== DATA SEGMENT ==
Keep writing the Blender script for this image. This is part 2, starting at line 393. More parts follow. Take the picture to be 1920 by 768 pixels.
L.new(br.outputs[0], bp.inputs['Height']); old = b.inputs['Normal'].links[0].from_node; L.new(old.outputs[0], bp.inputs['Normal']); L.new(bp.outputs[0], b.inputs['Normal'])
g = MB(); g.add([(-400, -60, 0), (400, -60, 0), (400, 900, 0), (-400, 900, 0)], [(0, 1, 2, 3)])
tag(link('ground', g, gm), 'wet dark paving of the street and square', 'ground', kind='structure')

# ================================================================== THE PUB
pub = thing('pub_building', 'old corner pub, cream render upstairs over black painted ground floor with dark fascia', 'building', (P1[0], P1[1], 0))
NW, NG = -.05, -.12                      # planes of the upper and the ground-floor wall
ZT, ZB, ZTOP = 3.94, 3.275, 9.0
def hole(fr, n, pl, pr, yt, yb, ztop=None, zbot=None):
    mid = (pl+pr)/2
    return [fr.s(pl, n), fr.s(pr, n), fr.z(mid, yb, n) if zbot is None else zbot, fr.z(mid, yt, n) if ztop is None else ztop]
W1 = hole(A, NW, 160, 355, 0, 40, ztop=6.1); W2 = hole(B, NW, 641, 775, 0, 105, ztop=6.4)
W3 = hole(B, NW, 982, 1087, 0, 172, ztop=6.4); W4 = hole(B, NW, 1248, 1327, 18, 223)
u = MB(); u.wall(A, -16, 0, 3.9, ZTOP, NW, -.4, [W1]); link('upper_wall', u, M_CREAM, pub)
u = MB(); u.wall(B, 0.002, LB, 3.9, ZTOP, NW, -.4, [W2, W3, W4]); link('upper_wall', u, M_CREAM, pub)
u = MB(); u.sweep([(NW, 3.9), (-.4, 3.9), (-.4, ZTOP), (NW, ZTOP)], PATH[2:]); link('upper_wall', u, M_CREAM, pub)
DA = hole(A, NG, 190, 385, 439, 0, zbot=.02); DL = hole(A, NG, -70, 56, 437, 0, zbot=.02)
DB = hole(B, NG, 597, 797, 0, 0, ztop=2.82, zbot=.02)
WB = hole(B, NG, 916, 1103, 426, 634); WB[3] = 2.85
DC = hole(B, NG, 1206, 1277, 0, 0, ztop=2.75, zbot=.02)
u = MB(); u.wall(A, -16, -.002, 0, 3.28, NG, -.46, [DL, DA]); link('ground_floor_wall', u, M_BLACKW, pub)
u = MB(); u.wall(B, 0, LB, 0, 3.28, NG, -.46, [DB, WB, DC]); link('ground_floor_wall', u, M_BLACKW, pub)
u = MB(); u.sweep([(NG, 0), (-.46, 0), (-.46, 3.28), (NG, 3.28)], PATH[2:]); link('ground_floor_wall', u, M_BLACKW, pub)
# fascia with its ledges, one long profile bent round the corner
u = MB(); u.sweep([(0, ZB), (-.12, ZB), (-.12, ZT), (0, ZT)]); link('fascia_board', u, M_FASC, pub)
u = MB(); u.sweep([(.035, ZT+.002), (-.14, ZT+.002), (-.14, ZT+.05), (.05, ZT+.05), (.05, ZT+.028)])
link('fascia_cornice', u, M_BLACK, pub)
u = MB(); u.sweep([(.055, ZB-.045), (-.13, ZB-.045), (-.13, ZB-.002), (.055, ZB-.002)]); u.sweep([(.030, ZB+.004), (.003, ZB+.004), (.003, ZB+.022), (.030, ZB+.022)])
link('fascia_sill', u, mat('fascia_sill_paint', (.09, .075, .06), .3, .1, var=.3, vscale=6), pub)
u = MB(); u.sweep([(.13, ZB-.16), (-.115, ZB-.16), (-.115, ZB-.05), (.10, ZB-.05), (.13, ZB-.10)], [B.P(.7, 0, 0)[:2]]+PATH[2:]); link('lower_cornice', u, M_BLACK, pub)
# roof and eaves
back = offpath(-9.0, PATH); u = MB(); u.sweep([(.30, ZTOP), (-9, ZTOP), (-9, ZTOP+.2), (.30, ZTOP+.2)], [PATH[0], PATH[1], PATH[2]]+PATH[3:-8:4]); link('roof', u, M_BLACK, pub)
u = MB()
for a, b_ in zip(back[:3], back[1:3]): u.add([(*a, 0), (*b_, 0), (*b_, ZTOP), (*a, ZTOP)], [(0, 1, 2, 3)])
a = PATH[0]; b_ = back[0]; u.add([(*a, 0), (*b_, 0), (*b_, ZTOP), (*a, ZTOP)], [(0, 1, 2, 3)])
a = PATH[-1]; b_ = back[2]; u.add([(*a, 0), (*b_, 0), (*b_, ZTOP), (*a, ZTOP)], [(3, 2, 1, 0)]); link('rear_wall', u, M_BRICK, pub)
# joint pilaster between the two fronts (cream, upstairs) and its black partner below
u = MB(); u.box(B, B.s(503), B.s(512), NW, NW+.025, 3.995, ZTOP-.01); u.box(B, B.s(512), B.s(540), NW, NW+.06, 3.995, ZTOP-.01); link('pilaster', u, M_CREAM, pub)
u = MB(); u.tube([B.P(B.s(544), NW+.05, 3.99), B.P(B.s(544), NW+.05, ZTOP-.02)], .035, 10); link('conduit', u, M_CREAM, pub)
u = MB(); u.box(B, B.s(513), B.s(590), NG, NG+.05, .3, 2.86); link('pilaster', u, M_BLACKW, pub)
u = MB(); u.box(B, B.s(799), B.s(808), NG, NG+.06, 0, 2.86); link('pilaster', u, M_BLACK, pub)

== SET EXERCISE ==
Extract each line of the material exactly as it stands.

== FULL ANSWER ==
Keep writing the Blender script for this image. This is part 2, starting at line 393. More parts follow. Take the picture to be 1920 by 768 pixels.
L.new(br.outputs[0], bp.inputs['Height']); old = b.inputs['Normal'].links[0].from_node; L.new(old.outputs[0], bp.inputs['Normal']); L.new(bp.outputs[0], b.inputs['Normal'])
g = MB(); g.add([(-400, -60, 0), (400, -60, 0), (400, 900, 0), (-400, 900, 0)], [(0, 1, 2, 3)])
tag(link('ground', g, gm), 'wet dark paving of the street and square', 'ground', kind='structure')

# ================================================================== THE PUB
pub = thing('pub_building', 'old corner pub, cream render upstairs over black painted ground floor with dark fascia', 'building', (P1[0], P1[1], 0))
NW, NG = -.05, -.12                      # planes of the upper and the ground-floor wall
ZT, ZB, ZTOP = 3.94, 3.275, 9.0
def hole(fr, n, pl, pr, yt, yb, ztop=None, zbot=None):
    mid = (pl+pr)/2
    return [fr.s(pl, n), fr.s(pr, n), fr.z(mid, yb, n) if zbot is None else zbot, fr.z(mid, yt, n) if ztop is None else ztop]
W1 = hole(A, NW, 160, 355, 0, 40, ztop=6.1); W2 = hole(B, NW, 641, 775, 0, 105, ztop=6.4)
W3 = hole(B, NW, 982, 1087, 0, 172, ztop=6.4); W4 = hole(B, NW, 1248, 1327, 18, 223)
u = MB(); u.wall(A, -16, 0, 3.9, ZTOP, NW, -.4, [W1]); link('upper_wall', u, M_CREAM, pub)
u = MB(); u.wall(B, 0.002, LB, 3.9, ZTOP, NW, -.4, [W2, W3, W4]); link('upper_wall', u, M_CREAM, pub)
u = MB(); u.sweep([(NW, 3.9), (-.4, 3.9), (-.4, ZTOP), (NW, ZTOP)], PATH[2:]); link('upper_wall', u, M_CREAM, pub)
DA = hole(A, NG, 190, 385, 439, 0, zbot=.02); DL = hole(A, NG, -70, 56, 437, 0, zbot=.02)
DB = hole(B, NG, 597, 797, 0, 0, ztop=2.82, zbot=.02)
WB = hole(B, NG, 916, 1103, 426, 634); WB[3] = 2.85
DC = hole(B, NG, 1206, 1277, 0, 0, ztop=2.75, zbot=.02)
u = MB(); u.wall(A, -16, -.002, 0, 3.28, NG, -.46, [DL, DA]); link('ground_floor_wall', u, M_BLACKW, pub)
u = MB(); u.wall(B, 0, LB, 0, 3.28, NG, -.46, [DB, WB, DC]); link('ground_floor_wall', u, M_BLACKW, pub)
u = MB(); u.sweep([(NG, 0), (-.46, 0), (-.46, 3.28), (NG, 3.28)], PATH[2:]); link('ground_floor_wall', u, M_BLACKW, pub)
# fascia with its ledges, one long profile bent round the corner
u = MB(); u.sweep([(0, ZB), (-.12, ZB), (-.12, ZT), (0, ZT)]); link('fascia_board', u, M_FASC, pub)
u = MB(); u.sweep([(.035, ZT+.002), (-.14, ZT+.002), (-.14, ZT+.05), (.05, ZT+.05), (.05, ZT+.028)])
link('fascia_cornice', u, M_BLACK, pub)
u = MB(); u.sweep([(.055, ZB-.045), (-.13, ZB-.045), (-.13, ZB-.002), (.055, ZB-.002)]); u.sweep([(.030, ZB+.004), (.003, ZB+.004), (.003, ZB+.022), (.030, ZB+.022)])
link('fascia_sill', u, mat('fascia_sill_paint', (.09, .075, .06), .3, .1, var=.3, vscale=6), pub)
u = MB(); u.sweep([(.13, ZB-.16), (-.115, ZB-.16), (-.115, ZB-.05), (.10, ZB-.05), (.13, ZB-.10)], [B.P(.7, 0, 0)[:2]]+PATH[2:]); link('lower_cornice', u, M_BLACK, pub)
# roof and eaves
back = offpath(-9.0, PATH); u = MB(); u.sweep([(.30, ZTOP), (-9, ZTOP), (-9, ZTOP+.2), (.30, ZTOP+.2)], [PATH[0], PATH[1], PATH[2]]+PATH[3:-8:4]); link('roof', u, M_BLACK, pub)
u = MB()
for a, b_ in zip(back[:3], back[1:3]): u.add([(*a, 0), (*b_, 0), (*b_, ZTOP), (*a, ZTOP)], [(0, 1, 2, 3)])
a = PATH[0]; b_ = back[0]; u.add([(*a, 0), (*b_, 0), (*b_, ZTOP), (*a, ZTOP)], [(0, 1, 2, 3)])
a = PATH[-1]; b_ = back[2]; u.add([(*a, 0), (*b_, 0), (*b_, ZTOP), (*a, ZTOP)], [(3, 2, 1, 0)]); link('rear_wall', u, M_BRICK, pub)
# joint pilaster between the two fronts (cream, upstairs) and its black partner below
u = MB(); u.box(B, B.s(503), B.s(512), NW, NW+.025, 3.995, ZTOP-.01); u.box(B, B.s(512), B.s(540), NW, NW+.06, 3.995, ZTOP-.01); link('pilaster', u, M_CREAM, pub)
u = MB(); u.tube([B.P(B.s(544), NW+.05, 3.99), B.P(B.s(544), NW+.05, ZTOP-.02)], .035, 10); link('conduit', u, M_CREAM, pub)
u = MB(); u.box(B, B.s(513), B.s(590), NG, NG+.05, .3, 2.86); link('pilaster', u, M_BLACKW, pub)
u = MB(); u.box(B, B.s(799), B.s(808), NG, NG+.06, 0, 2.86); link('pilaster', u, M_BLACK, pub)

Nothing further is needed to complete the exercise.